Deon Patrick was one of several men arrested in connection with the Nov. 16, 1992 murders of Jeffery Lassiter and Sharon Haugabook and in 1993, was convicted of two counts of first degree murder, armed robbery and home invasion.

He was sentenced to life in prison without parole, but in January 2014, the Cook County State’s Attorney moved to vacate his conviction and the circuit court issued him a certificate of innocence.

He filed suit, accusing the city and a group of Chicago cops and assistant state's attorneys of conspiring to violate and violating his constitutional rights by coercing him into signing a false confession, fabricating evidence and withholding information, among other claims.

The suit names the following as defendants: the City of Chicago, Chicago police officers Anthony Villardita, Thomas Johnson, Rick Abreu, Terry O’Connor, Brian Killacky, Sean Glinski and Michael Berti; Cook County Assistant State’s Attorneys Joseph Magats and Martin Fogarty; and other unidentified cops and prosecutors.

In an opinion handed down earlier this month, U.S. District Judge Ronald A. Guzman granted in part and denied in part the defendants' motions to dismiss Patrick's suit.

Guzman noted that Patrick was arrested along with six other men. He was 20 at the time, while one of the others was a 15-year-old boy with an IQ of 70 who the opinion states was questioned “for more than fifteen hours without his mother or a lawyer present" and was told "he could go home if he agreed to the false statement that defendants had given him, which implicated [Patrick] and the others.”

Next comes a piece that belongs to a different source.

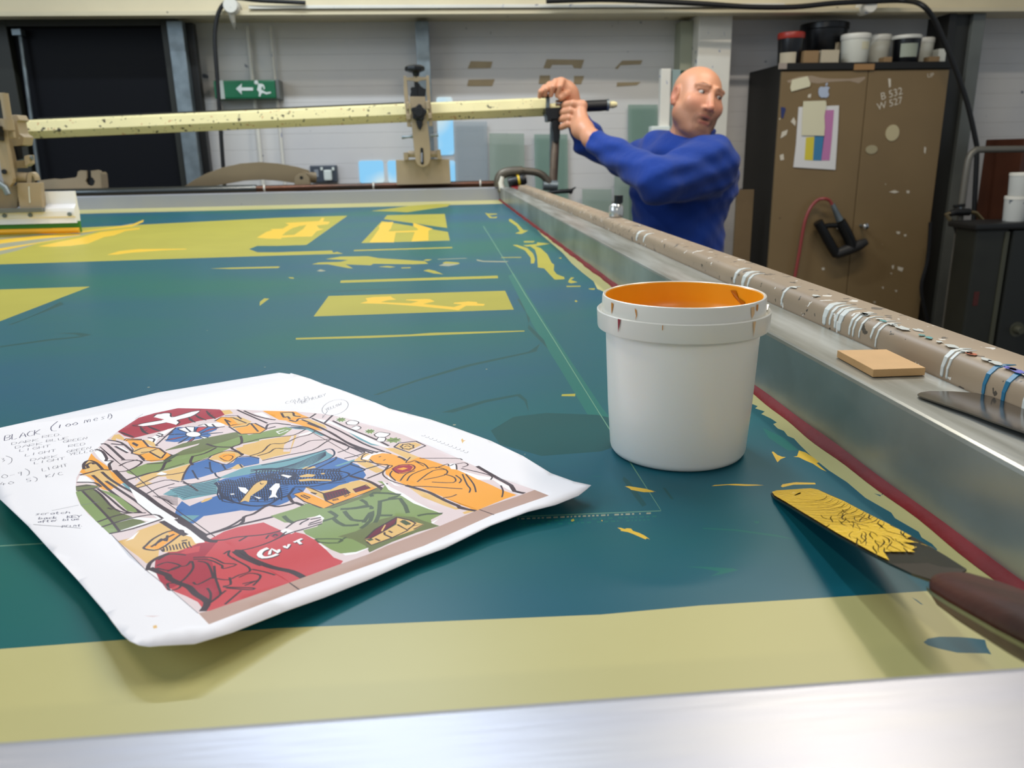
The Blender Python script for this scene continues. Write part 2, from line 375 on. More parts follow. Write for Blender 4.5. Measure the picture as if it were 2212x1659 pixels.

During the 28 hours he was interrogated, the opinion states that Patrick claims he was chained him to a wall and denied access to a lawyer he asked for by name.

“The officers did not give plaintiff anything to eat or drink, would not let him sleep, and told him he could go home if he confessed,” Guzman wrote.

After false confessions were extracted from Patrick and the other men, all of which  named another arrestee, Daniel Taylor, as the mastermind behind the killings, police allegedly buried evidence that showed Taylor could not possibly have committed the murders because he was in custody at the time, the ruling notes.

Guzman in his Dec. 17 opinion dismissed Patrick’s claims alleging violations of his Fifth Amendment rights and intentional infliction of emotional distress as being untimely, saying they were filed past the time period of the relevant statutes limitation.

He also tossed a count Patrick lodged that alleged the defendants withheld evidence from him, explaining that Patrick had access to information about who had issued false confessions naming him as a perpetrator and could have discovered his own evidence.

Guzman, however, let stand the other nine counts in Patrick's lawsuit. Among those counts, Patrick claims the use of fabricated evidence violated his due process rights and that the city failed to intervene in the allegedly unconstitutional conduct and conspiracy. 

Patrick also claims the city failed to properly train its officers and maliciously prosecuted him. He originally named Cook County in the suit as well, but voluntarily dismissed it from his suit.